● Objective: Start at the first line of the material below and retype each line through the one containing "M['red_plastic'], ps, smooth=True)", exactly.

● Dataset extract:

===

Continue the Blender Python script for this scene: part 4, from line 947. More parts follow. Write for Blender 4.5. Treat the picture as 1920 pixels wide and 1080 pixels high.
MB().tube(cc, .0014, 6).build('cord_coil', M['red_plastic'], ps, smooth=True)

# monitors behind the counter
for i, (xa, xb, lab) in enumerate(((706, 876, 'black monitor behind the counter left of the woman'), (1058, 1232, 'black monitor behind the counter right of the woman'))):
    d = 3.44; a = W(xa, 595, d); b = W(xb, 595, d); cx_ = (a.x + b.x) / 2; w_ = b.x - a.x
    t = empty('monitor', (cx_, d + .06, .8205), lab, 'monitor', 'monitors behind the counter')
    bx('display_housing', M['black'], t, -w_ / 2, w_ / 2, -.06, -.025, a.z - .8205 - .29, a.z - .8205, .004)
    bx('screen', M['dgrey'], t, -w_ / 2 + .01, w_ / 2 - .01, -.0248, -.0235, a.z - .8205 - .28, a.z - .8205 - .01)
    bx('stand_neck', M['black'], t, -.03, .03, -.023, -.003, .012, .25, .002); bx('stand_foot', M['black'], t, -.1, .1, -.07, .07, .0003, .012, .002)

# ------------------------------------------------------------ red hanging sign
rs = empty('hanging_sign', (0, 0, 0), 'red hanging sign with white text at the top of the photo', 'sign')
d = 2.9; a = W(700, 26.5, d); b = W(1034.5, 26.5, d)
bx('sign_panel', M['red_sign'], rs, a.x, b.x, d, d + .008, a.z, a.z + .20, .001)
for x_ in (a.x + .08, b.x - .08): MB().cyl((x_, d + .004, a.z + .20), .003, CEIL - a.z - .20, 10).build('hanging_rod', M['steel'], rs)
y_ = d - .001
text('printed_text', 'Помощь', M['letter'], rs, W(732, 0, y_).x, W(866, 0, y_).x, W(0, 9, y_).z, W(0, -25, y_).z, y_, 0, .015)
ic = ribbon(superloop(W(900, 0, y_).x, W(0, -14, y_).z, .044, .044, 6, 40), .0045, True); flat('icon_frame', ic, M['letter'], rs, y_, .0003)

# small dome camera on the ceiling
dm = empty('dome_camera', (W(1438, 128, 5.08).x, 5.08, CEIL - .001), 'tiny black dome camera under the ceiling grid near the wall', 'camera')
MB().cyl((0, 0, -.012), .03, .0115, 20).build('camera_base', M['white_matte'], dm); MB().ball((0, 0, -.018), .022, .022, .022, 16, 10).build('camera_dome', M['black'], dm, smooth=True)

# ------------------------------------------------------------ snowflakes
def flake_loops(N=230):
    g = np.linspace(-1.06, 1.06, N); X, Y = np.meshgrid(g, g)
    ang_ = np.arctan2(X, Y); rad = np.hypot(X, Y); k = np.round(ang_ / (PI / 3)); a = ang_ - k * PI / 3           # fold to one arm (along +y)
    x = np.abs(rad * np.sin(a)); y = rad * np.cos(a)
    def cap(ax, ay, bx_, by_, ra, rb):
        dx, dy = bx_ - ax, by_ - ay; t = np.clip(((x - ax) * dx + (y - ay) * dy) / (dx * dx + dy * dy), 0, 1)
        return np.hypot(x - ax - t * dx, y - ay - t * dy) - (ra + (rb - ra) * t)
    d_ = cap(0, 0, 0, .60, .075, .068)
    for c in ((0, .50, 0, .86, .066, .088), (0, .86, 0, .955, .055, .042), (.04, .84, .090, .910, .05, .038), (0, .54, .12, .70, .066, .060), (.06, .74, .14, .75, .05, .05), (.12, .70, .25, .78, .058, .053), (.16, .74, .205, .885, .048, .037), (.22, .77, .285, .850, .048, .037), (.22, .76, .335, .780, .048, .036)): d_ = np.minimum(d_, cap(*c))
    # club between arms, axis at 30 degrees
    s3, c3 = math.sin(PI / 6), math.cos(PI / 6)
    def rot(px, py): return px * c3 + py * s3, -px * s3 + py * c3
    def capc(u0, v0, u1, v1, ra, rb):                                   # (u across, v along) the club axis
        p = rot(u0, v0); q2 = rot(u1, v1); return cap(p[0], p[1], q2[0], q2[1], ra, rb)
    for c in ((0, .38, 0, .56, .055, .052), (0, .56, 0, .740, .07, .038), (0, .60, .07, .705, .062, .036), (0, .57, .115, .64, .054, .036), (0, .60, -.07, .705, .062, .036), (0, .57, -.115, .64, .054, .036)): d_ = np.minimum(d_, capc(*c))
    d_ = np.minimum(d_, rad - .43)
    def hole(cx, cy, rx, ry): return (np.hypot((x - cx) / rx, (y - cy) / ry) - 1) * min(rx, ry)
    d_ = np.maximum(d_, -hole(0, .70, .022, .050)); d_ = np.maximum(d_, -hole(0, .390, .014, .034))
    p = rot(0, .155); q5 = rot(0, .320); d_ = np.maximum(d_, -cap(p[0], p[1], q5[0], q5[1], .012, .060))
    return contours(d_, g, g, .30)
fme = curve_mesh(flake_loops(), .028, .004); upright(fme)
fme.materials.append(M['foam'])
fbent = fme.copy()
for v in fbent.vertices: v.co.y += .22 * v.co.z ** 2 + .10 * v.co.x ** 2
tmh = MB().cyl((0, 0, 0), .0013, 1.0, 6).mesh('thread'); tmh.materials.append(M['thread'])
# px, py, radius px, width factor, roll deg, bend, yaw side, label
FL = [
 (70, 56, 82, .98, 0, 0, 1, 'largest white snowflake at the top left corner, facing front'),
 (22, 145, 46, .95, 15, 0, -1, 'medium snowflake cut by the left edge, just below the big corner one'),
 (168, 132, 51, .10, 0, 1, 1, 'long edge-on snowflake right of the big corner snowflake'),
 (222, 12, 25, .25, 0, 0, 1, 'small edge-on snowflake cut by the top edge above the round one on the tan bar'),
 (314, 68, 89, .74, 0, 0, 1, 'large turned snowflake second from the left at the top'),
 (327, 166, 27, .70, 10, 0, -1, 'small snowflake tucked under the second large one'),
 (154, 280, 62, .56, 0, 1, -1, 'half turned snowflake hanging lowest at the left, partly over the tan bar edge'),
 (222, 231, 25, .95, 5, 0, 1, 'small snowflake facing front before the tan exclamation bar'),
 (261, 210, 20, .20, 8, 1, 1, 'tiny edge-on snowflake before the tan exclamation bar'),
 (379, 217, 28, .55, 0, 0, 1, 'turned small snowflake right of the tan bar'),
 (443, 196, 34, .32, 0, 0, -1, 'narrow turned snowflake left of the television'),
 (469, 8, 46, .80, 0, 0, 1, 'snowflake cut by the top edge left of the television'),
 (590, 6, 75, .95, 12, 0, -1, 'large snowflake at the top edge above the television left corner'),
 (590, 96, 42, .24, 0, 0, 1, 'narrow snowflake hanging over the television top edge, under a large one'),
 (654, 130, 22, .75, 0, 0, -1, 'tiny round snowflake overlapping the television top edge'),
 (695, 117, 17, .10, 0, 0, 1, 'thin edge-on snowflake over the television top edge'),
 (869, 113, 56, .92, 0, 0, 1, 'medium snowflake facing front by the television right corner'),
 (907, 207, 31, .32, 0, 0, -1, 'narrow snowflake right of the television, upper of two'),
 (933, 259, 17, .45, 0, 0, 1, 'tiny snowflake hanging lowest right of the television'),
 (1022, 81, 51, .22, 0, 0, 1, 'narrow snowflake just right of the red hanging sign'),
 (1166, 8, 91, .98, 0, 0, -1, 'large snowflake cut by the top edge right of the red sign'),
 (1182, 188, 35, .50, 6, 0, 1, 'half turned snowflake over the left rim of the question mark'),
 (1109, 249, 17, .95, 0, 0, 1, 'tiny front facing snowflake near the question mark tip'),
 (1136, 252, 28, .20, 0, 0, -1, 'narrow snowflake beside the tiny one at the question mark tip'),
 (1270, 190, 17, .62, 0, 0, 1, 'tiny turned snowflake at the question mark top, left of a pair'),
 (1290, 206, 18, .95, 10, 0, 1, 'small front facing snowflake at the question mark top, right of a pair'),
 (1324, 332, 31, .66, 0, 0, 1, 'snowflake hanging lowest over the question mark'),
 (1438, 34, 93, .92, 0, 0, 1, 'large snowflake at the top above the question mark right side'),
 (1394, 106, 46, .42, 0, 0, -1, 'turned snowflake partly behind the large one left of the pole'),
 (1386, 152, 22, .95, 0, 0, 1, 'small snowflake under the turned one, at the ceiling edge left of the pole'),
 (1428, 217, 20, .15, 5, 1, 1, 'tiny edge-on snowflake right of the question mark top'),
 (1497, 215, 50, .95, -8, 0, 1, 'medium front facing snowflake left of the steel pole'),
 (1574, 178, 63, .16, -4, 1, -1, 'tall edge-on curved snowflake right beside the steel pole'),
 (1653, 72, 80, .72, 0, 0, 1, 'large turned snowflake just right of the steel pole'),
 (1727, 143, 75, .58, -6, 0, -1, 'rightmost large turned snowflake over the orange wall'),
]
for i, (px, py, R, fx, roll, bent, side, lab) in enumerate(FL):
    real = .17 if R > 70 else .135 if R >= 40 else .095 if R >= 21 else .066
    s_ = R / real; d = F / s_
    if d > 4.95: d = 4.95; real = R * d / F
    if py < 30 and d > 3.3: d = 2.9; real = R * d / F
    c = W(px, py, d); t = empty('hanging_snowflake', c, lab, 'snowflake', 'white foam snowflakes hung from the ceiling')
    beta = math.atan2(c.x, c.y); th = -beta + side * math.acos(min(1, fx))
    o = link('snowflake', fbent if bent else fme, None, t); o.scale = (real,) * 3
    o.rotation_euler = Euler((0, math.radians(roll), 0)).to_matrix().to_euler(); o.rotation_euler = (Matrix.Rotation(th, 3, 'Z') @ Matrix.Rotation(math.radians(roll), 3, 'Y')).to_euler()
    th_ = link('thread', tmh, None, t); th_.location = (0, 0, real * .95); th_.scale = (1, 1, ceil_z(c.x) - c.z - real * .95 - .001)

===

● Problem solution:
Continue the Blender Python script for this scene: part 4, from line 947. More parts follow. Write for Blender 4.5. Treat the picture as 1920 pixels wide and 1080 pixels high.
MB().tube(cc, .0014, 6).build('cord_coil', M['red_plastic'], ps, smooth=True)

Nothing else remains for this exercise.